## Begin DATA IN THIS EXERCISE

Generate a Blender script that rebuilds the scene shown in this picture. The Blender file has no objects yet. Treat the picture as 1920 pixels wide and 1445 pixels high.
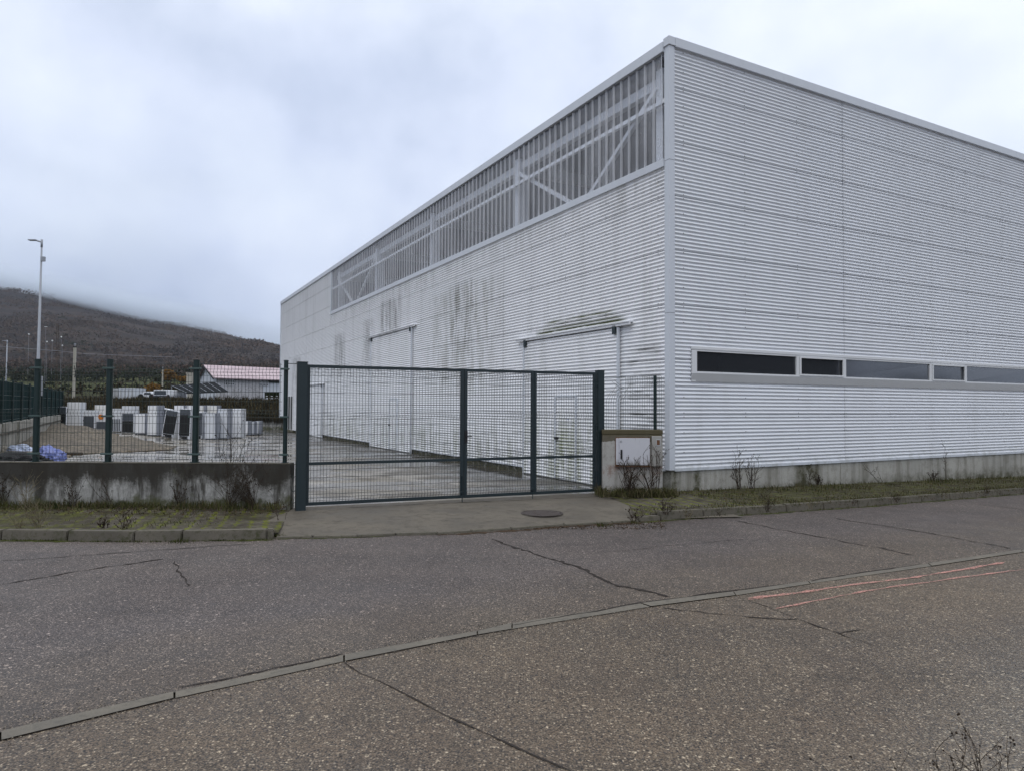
import bpy, bmesh, math, random
import numpy as np
from mathutils import Vector, Matrix
from mathutils.geometry import tessellate_polygon
D = bpy.data
SC = bpy.context.scene
COL = SC.collection
PI = math.pi
# ------------------------------------------------------------------ camera
F = 1311.0; EYE = 1.70
TH = math.atan(38.2 / F); RO = math.radians(.29)
cam = D.cameras.new('camera'); cam.sensor_width = 36; cam.lens = 36 * F / 1920
cam.clip_end = 9000; cam.clip_start = .05
camo = D.objects.new('camera', cam); COL.objects.link(camo)
RM = Matrix.Rotation(PI / 2 + TH, 3, 'X') @ Matrix.Rotation(RO, 3, 'Z')
camo.matrix_world = Matrix.Translation((0, 0, EYE)) @ RM.to_4x4()
SC.camera = camo
# ------------------------------------------------------------------ light
SUN_EL, SUN_AZ = math.radians(58), math.radians(205)   # azimuth from +Y clockwise
SC.view_settings.view_transform = 'Standard'; SC.view_settings.look = 'None'
SC.view_settings.gamma = 1; SC.view_settings.exposure = 0.23
SC.cycles.volume_bounces = 6; SC.cycles.transparent_max_bounces = 24
W = D.worlds.new('World'); SC.world = W; W.use_nodes = True
wt = W.node_tree; wt.nodes.clear()
def N(t, ty, loc=None, **k):
    n = t.nodes.new(ty)
    for a, b in k.items():
        setattr(n, a, b)
    return n
def setramp(cr, stops):
    cr.elements[0].position = stops[0][0]; cr.elements[0].color = (*stops[0][1], 1)
    cr.elements[1].position = stops[-1][0]; cr.elements[1].color = (*stops[-1][1], 1)
    for p, c in stops[1:-1]:
        e = cr.elements.new(p); e.color = (*c, 1)
L_ = wt.links.new
sky = N(wt, 'ShaderNodeTexSky', sky_type='NISHITA', sun_disc=False)
sky.sun_elevation = SUN_EL; sky.sun_rotation = SUN_AZ; sky.air_density = 1.5; sky.dust_density = 3
bg1 = N(wt, 'ShaderNodeBackground'); bg1.inputs[1].default_value = .05; L_(sky.outputs[0], bg1.inputs[0])
tc = N(wt, 'ShaderNodeTexCoord'); sx = N(wt, 'ShaderNodeSeparateXYZ'); L_(tc.outputs['Generated'], sx.inputs[0])
# overcast deck: brightness by elevation, broken by two scales of cloud
mp = N(wt, 'ShaderNodeMapping'); mp.inputs['Scale'].default_value = (1, 1, 2.6); L_(tc.outputs['Generated'], mp.inputs[0])
n1 = N(wt, 'ShaderNodeTexNoise'); n1.inputs['Scale'].default_value = 1.9; n1.inputs['Detail'].default_value = 6; n1.inputs['Roughness'].default_value = .45
L_(mp.outputs[0], n1.inputs[0])
n2 = N(wt, 'ShaderNodeTexNoise'); n2.inputs['Scale'].default_value = 2.3; n2.inputs['Detail'].default_value = 6; n2.inputs['Roughness'].default_value = .5
mp2 = N(wt, 'ShaderNodeMapping'); mp2.inputs['Location'].default_value = (7.3, 2.1, .4); L_(tc.outputs['Generated'], mp2.inputs[0]); L_(mp2.outputs[0], n2.inputs[0])
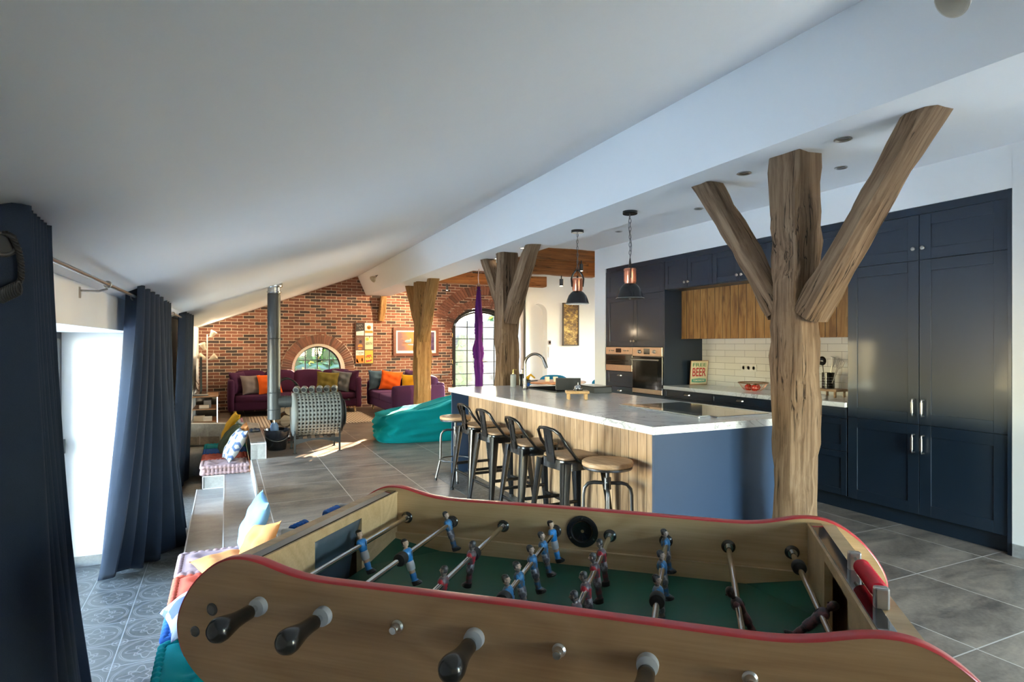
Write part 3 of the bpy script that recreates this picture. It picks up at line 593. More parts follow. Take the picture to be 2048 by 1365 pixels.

## End DATA IN THIS EXERCISE

### WHAT YOU SHOULD DO
Your copy should repeat each entry above exactly but contain no pictures.

### ANSWER TO THE TASK
Generate a Blender script that rebuilds the scene shown in this picture. The Blender file has no objects yet. Treat the picture as 1920 pixels wide and 1445 pixels high.
import bpy, bmesh, math, random
import numpy as np
from mathutils import Vector, Matrix
from mathutils.geometry import tessellate_polygon
D = bpy.data
SC = bpy.context.scene
COL = SC.collection
PI = math.pi
# ------------------------------------------------------------------ camera
F = 1311.0; EYE = 1.70
TH = math.atan(38.2 / F); RO = math.radians(.29)
cam = D.cameras.new('camera'); cam.sensor_width = 36; cam.lens = 36 * F / 1920
cam.clip_end = 9000; cam.clip_start = .05
camo = D.objects.new('camera', cam); COL.objects.link(camo)
RM = Matrix.Rotation(PI / 2 + TH, 3, 'X') @ Matrix.Rotation(RO, 3, 'Z')
camo.matrix_world = Matrix.Translation((0, 0, EYE)) @ RM.to_4x4()
SC.camera = camo
# ------------------------------------------------------------------ light
SUN_EL, SUN_AZ = math.radians(58), math.radians(205)   # azimuth from +Y clockwise
SC.view_settings.view_transform = 'Standard'; SC.view_settings.look = 'None'
SC.view_settings.gamma = 1; SC.view_settings.exposure = 0.23
SC.cycles.volume_bounces = 6; SC.cycles.transparent_max_bounces = 24
W = D.worlds.new('World'); SC.world = W; W.use_nodes = True
wt = W.node_tree; wt.nodes.clear()
def N(t, ty, loc=None, **k):
    n = t.nodes.new(ty)
    for a, b in k.items():
        setattr(n, a, b)
    return n
def setramp(cr, stops):
    cr.elements[0].position = stops[0][0]; cr.elements[0].color = (*stops[0][1], 1)
    cr.elements[1].position = stops[-1][0]; cr.elements[1].color = (*stops[-1][1], 1)
    for p, c in stops[1:-1]:
        e = cr.elements.new(p); e.color = (*c, 1)
L_ = wt.links.new
sky = N(wt, 'ShaderNodeTexSky', sky_type='NISHITA', sun_disc=False)
sky.sun_elevation = SUN_EL; sky.sun_rotation = SUN_AZ; sky.air_density = 1.5; sky.dust_density = 3
bg1 = N(wt, 'ShaderNodeBackground'); bg1.inputs[1].default_value = .05; L_(sky.outputs[0], bg1.inputs[0])
tc = N(wt, 'ShaderNodeTexCoord'); sx = N(wt, 'ShaderNodeSeparateXYZ'); L_(tc.outputs['Generated'], sx.inputs[0])
# overcast deck: brightness by elevation, broken by two scales of cloud
mp = N(wt, 'ShaderNodeMapping'); mp.inputs['Scale'].default_value = (1, 1, 2.6); L_(tc.outputs['Generated'], mp.inputs[0])
n1 = N(wt, 'ShaderNodeTexNoise'); n1.inputs['Scale'].default_value = 1.9; n1.inputs['Detail'].default_value = 6; n1.inputs['Roughness'].default_value = .45
L_(mp.outputs[0], n1.inputs[0])
n2 = N(wt, 'ShaderNodeTexNoise'); n2.inputs['Scale'].default_value = 2.3; n2.inputs['Detail'].default_value = 6; n2.inputs['Roughness'].default_value = .5
mp2 = N(wt, 'ShaderNodeMapping'); mp2.inputs['Location'].default_value = (7.3, 2.1, .4); L_(tc.outputs['Generated'], mp2.inputs[0]); L_(mp2.outputs[0], n2.inputs[0])
Write part 3 of the bpy script that recreates this picture. It picks up at line 593. More parts follow. Take the picture to be 2048 by 1365 pixels.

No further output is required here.